Though individuals have the right to choose their partner, however, divorce laws are such that it is difficult to dissolve failed relationships, the court observed.
"Law on divorce was enacted, reflecting deeper values of the culture of the society at that time. In those times, the social philosophy behind marriage does not recognize the dissolubility of the marriage except in extreme circumstances," the court observed.
The high court said it was time the marriage and divorce laws in our country were revamped to reflect the changing attitudes in a society where there was a shift from the social philosophy to individual philosophy.
"A spouse in a marriage has a choice, a choice not to suffer, which is fundamental to the autonomy guaranteed under natural law and the Constitution. Law cannot compel a spouse to suffer against his or her wish by denial of divorce by the court," the division bench said.

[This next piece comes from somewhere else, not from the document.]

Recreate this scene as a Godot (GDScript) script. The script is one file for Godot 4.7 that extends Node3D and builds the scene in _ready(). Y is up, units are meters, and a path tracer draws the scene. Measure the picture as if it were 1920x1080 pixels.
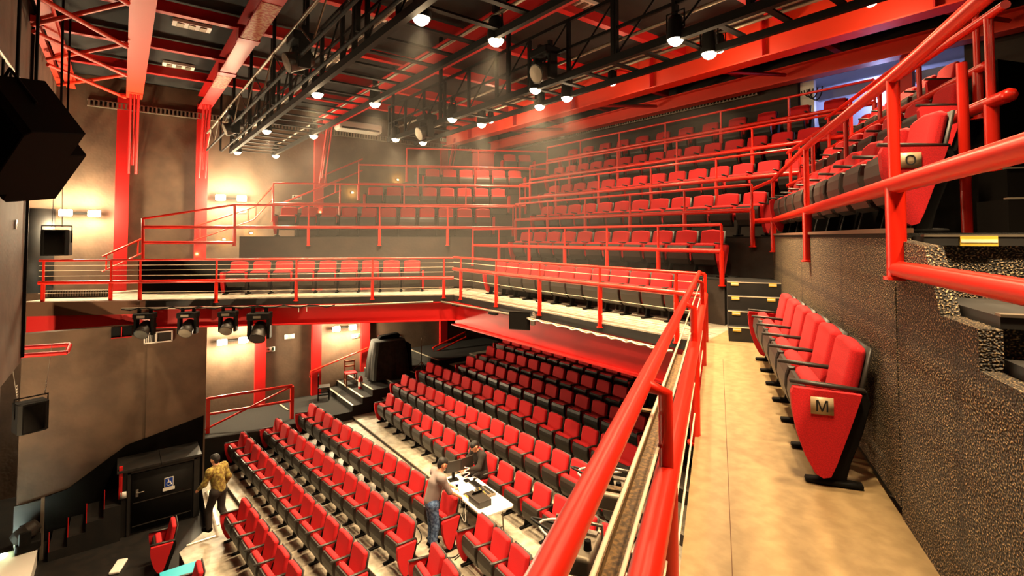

"This is what really happens on the dismissal of the divorce petition. This case, like many other cases before us, depicts a sordid tale of a woman losing a precious part of her life in a battle of fate. That fate was not chosen by her; that is imposed on her vis-a-vis legal heteronomy," the judgment read.
"Fine balancing of individual choice and individual's best interest is missing in such law," the court added.
The court said it was time to have a common law on marriages and divorces for all communities. Individuals are free to perform their marriage in accordance with personal law, but they cannot be absolved from compulsory solemnization of the marriage under secular law," the court said.
Marriage and divorce must be under the secular law; that is the need of the hour. Time has come to revamp the marriage law in our country," the court concluded.